On Fri, 8 Mar 2002 10:00:54 -0600 (CST)
  "Curtis L. Olson" <[EMAIL PROTECTED]> wrote:
>I know for the general case an external graphing tool 
>would be most useful (and I think Jon B. has stuff to do this already.)

Yes, it's a very useful command line tool that plots files 
of CSV format (comma delimited value format) data, where 
the first line contains descriptions of the data. It can 
plot interactively or it can plot a standard set of graphs 
(producing .png image files) that are linked to via 
descriptive links from a main html web page. It is very 
slick. Unfortunately it uses a closed source library - the 
library is freely available for most platforms, but some 
people here don't like anything that is not completely 
open source. So, a nice alternative (in my mind) would be 
for someone to write a post-processor for the CSV files to 
plot (either interactively or via .XML input directive 
file, as I have now for "simplot") the data using pgplot, 
or some other open source plotting program.

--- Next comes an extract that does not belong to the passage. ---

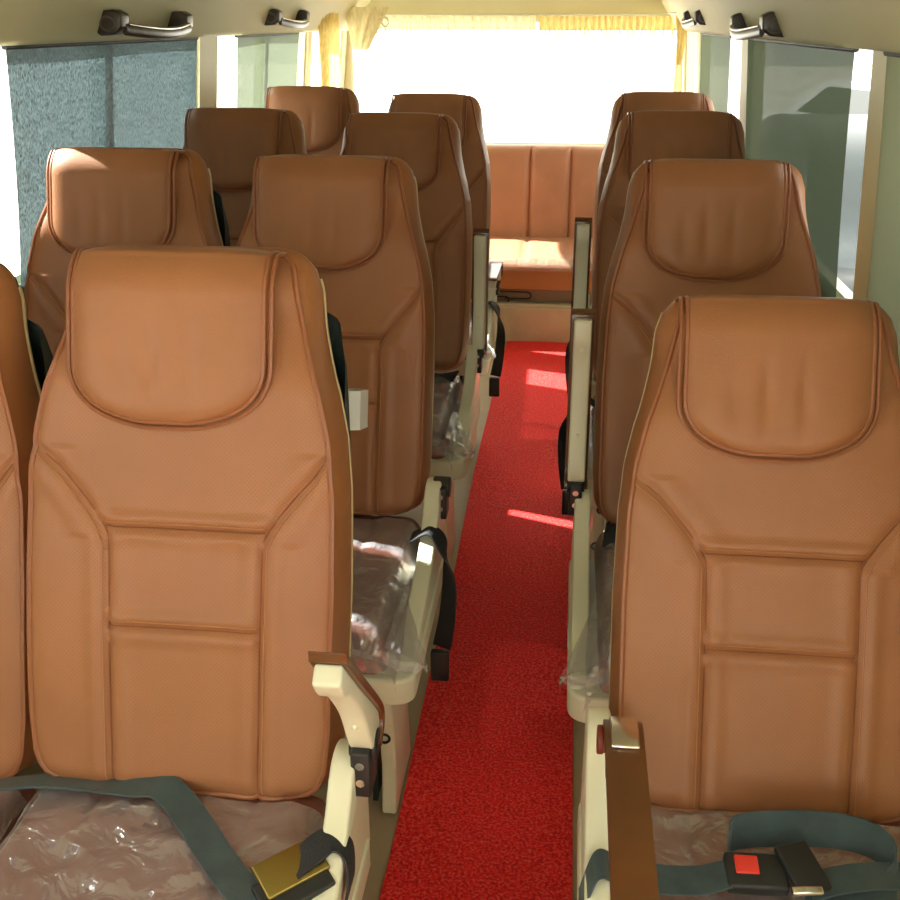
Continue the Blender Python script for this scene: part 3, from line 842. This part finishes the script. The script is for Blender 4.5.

In the near term, one of the quickie projects I want to do 
is to write a small routine that will produce color 
postscript reports as directed by a directives file. I've 
written several post-processing tools over the years 
(including one that used SGI GL to render 3D views of the 
Space Shuttle Orbiter separating from the External Tank in 
an abort study for NASA). Fun stuff. Anyhow, postscript is 
nice and simple, and GhostScript has some nice utilities 
for viewing them. Might be able to also convert them 
quickly to PDF format with pstopdf. There are lots of 
possibilities, but for me the important thing is to keep 
it simple, automated, and quick. 

Another nice thing to have would be a stripchart data 
display that could be run on a remote machine. If I only 
had a few more hours a week ...

>But, I was just thinking today that it might be cool to 
>have a built in grapher for simple / quick graphing needs.
>
>With the property system it would be trivial to pick an 
>arbitrary property from the property tree and graph it over time -- 
>superimposed on top of everything else.

I wonder if a remote (or even local) stripchart display 
program would be better?

>Things get a bit trickier if you want to control scaling, 
>how much time history get's graphed, multiple values, etc., but 
>even graphing a single value (or maybe just two values) over time could 
>be of some use.

You might want to do this via autoscaling, but with 
initial values suggested in a directives file.